**WHAT IS ASKED**
Quote, with no changes, the lines that run from the top of the material to the line with "S.camera = cam", both included.

Scene script records:
+ + + + +
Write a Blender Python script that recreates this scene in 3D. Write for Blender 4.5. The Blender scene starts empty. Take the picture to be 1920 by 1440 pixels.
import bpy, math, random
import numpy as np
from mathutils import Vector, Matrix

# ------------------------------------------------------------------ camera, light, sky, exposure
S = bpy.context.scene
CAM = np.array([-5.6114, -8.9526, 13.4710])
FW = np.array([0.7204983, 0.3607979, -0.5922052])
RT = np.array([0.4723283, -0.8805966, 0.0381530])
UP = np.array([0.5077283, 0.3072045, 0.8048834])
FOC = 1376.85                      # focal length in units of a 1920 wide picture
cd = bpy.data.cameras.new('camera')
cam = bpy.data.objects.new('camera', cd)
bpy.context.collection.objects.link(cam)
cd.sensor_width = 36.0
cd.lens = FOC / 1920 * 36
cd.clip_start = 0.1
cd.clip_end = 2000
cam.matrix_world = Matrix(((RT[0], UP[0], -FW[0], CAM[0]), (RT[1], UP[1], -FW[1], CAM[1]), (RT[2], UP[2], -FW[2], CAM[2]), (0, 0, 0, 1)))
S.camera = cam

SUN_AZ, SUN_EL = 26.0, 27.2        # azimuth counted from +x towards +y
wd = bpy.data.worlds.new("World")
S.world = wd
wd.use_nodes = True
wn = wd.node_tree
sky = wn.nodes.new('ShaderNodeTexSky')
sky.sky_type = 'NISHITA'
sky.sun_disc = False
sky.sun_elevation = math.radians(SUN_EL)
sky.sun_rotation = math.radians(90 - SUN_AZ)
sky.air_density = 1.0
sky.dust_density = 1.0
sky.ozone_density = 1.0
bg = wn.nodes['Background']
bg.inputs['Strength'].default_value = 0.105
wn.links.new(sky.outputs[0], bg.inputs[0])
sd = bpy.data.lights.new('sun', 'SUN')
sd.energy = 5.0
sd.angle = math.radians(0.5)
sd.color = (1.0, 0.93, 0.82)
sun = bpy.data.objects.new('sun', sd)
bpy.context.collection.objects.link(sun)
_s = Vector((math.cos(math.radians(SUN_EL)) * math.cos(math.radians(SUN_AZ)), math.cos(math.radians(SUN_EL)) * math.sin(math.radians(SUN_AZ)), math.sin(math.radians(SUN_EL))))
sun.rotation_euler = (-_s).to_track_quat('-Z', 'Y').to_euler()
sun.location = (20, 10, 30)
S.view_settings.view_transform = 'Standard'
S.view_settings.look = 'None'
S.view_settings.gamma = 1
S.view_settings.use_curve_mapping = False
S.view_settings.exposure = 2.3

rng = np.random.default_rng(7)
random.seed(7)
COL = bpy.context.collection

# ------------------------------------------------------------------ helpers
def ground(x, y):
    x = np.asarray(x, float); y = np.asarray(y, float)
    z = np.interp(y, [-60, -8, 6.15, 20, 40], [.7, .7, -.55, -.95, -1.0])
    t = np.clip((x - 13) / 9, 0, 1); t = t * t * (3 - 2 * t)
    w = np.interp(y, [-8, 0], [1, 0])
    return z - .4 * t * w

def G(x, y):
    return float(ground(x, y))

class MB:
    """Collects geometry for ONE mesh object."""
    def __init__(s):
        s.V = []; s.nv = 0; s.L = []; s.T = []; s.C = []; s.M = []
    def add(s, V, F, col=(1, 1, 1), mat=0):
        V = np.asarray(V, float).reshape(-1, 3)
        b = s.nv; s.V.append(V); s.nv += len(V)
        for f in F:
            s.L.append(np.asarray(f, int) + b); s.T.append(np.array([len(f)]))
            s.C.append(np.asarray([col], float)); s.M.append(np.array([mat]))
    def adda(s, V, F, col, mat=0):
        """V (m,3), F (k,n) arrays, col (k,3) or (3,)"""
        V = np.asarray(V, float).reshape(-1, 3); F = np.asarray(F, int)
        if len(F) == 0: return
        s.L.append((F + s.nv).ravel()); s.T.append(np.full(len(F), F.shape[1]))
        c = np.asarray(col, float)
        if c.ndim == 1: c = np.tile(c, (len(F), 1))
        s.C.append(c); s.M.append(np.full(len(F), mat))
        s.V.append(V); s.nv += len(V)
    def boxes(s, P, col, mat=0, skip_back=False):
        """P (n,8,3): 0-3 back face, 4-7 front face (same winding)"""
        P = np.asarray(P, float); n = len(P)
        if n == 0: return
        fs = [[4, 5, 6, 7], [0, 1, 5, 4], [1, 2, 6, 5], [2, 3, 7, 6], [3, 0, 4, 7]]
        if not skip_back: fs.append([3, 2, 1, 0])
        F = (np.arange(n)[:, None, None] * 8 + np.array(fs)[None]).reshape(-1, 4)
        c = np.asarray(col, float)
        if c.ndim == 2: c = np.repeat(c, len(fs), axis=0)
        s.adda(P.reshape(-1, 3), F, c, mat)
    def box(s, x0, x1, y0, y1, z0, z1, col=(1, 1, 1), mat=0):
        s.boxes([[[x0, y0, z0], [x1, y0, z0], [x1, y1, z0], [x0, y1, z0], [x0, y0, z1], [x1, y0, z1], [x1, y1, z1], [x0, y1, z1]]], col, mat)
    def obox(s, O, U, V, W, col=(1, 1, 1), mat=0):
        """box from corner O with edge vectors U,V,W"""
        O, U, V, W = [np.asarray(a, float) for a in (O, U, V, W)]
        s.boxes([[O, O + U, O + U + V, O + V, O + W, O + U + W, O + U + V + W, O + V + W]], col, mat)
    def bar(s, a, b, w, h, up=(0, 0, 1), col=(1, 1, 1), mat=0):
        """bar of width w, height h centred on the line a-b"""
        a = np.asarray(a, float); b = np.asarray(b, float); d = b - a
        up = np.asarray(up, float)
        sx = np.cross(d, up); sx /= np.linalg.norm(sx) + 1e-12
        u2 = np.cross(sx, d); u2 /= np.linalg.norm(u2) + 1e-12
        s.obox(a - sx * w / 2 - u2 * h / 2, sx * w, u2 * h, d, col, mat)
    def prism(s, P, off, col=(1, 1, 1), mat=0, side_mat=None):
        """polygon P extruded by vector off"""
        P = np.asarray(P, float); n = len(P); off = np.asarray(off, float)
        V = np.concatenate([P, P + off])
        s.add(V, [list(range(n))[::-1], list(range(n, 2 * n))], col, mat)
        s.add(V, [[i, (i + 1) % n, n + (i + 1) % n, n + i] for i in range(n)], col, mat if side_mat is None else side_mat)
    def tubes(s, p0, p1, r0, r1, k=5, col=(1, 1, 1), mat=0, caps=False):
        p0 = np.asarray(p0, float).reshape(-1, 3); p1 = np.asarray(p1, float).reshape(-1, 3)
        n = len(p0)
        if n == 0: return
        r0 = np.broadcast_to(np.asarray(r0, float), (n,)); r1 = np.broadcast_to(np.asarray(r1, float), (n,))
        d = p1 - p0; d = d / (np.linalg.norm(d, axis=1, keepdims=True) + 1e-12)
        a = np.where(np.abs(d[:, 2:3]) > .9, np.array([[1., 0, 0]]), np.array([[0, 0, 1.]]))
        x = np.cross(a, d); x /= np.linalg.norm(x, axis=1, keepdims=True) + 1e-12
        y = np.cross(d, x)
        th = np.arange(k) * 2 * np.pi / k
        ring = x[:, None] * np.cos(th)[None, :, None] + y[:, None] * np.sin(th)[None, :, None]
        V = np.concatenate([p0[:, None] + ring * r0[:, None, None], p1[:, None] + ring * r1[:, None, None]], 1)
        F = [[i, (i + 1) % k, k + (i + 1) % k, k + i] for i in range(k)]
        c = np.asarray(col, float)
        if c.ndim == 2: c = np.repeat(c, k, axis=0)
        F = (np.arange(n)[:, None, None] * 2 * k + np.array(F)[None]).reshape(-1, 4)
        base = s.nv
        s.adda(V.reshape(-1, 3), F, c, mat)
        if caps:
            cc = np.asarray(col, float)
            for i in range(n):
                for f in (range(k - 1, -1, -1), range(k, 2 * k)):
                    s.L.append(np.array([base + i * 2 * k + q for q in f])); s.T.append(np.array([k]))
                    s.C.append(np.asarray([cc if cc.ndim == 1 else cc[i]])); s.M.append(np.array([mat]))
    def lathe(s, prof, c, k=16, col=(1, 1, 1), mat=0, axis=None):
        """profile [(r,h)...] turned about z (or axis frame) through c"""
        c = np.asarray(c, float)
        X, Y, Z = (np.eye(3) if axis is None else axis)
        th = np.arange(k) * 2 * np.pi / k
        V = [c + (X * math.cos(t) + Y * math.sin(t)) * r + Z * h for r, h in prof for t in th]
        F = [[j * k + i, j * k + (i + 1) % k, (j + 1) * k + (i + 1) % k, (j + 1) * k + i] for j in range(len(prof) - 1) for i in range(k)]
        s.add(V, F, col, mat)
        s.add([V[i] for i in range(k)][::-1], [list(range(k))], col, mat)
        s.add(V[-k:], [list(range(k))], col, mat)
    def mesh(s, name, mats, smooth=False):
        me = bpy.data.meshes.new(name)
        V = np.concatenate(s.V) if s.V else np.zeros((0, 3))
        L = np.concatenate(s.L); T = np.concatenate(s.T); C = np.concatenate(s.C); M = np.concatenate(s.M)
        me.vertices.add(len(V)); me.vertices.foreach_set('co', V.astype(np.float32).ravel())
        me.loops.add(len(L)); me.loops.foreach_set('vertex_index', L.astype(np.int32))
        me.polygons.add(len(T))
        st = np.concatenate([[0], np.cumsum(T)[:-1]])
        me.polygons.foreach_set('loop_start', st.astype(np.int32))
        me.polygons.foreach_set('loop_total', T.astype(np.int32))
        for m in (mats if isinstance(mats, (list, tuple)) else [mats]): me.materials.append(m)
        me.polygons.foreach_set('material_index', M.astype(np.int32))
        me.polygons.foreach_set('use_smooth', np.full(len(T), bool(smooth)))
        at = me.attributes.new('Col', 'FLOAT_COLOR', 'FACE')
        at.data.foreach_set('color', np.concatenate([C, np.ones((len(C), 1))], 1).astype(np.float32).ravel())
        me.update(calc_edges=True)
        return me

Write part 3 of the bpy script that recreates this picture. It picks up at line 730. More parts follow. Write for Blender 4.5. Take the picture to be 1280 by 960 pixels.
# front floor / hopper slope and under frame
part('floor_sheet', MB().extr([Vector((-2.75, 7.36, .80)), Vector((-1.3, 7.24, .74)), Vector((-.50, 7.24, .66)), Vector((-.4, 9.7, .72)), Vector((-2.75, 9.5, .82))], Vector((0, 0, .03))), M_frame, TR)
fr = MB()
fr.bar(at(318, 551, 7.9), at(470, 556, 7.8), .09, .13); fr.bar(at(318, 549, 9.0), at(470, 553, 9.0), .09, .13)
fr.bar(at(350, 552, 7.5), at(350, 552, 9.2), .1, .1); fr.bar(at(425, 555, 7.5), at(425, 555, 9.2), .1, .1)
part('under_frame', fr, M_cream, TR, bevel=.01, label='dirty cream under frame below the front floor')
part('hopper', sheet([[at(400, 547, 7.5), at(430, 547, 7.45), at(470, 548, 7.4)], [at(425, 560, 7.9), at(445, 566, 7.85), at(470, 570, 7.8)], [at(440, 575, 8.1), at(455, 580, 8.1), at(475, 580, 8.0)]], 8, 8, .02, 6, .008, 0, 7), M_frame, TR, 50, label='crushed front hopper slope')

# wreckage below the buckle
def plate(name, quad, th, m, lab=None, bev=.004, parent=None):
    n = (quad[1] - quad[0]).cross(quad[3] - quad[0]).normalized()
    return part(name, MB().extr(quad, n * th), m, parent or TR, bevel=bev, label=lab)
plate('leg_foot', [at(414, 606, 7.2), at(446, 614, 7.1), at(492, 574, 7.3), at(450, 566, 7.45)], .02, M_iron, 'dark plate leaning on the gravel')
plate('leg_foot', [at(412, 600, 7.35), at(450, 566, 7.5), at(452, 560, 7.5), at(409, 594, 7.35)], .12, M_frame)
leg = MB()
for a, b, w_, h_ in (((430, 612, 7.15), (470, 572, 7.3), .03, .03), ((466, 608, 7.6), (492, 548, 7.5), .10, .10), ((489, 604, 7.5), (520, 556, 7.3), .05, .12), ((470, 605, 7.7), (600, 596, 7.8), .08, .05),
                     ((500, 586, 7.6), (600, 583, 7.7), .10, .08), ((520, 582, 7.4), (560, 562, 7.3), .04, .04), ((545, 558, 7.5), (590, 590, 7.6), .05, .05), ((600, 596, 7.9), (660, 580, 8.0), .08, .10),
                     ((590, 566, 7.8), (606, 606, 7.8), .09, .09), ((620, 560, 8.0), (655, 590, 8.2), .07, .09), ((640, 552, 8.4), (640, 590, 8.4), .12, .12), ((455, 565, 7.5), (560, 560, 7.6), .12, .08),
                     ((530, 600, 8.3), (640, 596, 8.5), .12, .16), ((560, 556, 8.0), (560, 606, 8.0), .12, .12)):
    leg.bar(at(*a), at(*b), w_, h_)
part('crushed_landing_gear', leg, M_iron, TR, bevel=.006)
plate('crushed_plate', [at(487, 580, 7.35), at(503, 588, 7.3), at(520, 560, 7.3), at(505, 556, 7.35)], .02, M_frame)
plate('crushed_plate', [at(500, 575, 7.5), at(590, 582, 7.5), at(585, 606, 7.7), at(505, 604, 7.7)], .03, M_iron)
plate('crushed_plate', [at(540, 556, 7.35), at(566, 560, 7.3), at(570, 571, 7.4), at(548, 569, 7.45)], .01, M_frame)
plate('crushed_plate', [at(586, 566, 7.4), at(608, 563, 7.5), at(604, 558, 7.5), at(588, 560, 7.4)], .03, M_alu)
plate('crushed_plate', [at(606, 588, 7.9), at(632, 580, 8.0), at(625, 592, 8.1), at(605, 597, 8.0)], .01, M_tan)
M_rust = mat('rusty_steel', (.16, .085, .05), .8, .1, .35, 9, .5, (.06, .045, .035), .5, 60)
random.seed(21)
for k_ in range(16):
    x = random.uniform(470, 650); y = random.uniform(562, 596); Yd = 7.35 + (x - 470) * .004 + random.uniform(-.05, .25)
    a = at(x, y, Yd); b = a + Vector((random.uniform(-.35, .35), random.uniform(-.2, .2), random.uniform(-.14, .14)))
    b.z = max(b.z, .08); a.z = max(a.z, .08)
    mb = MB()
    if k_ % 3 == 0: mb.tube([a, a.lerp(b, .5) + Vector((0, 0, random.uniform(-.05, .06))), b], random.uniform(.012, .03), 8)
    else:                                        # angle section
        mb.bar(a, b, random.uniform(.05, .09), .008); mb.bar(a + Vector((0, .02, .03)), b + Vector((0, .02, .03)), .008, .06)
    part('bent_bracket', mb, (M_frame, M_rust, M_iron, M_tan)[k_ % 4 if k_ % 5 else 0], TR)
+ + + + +
**REPLY TO THE EXERCISE**
Write a Blender Python script that recreates this scene in 3D. Write for Blender 4.5. The Blender scene starts empty. Take the picture to be 1920 by 1440 pixels.
import bpy, math, random
import numpy as np
from mathutils import Vector, Matrix

# ------------------------------------------------------------------ camera, light, sky, exposure
S = bpy.context.scene
CAM = np.array([-5.6114, -8.9526, 13.4710])
FW = np.array([0.7204983, 0.3607979, -0.5922052])
RT = np.array([0.4723283, -0.8805966, 0.0381530])
UP = np.array([0.5077283, 0.3072045, 0.8048834])
FOC = 1376.85                      # focal length in units of a 1920 wide picture
cd = bpy.data.cameras.new('camera')
cam = bpy.data.objects.new('camera', cd)
bpy.context.collection.objects.link(cam)
cd.sensor_width = 36.0
cd.lens = FOC / 1920 * 36
cd.clip_start = 0.1
cd.clip_end = 2000
cam.matrix_world = Matrix(((RT[0], UP[0], -FW[0], CAM[0]), (RT[1], UP[1], -FW[1], CAM[1]), (RT[2], UP[2], -FW[2], CAM[2]), (0, 0, 0, 1)))
S.camera = cam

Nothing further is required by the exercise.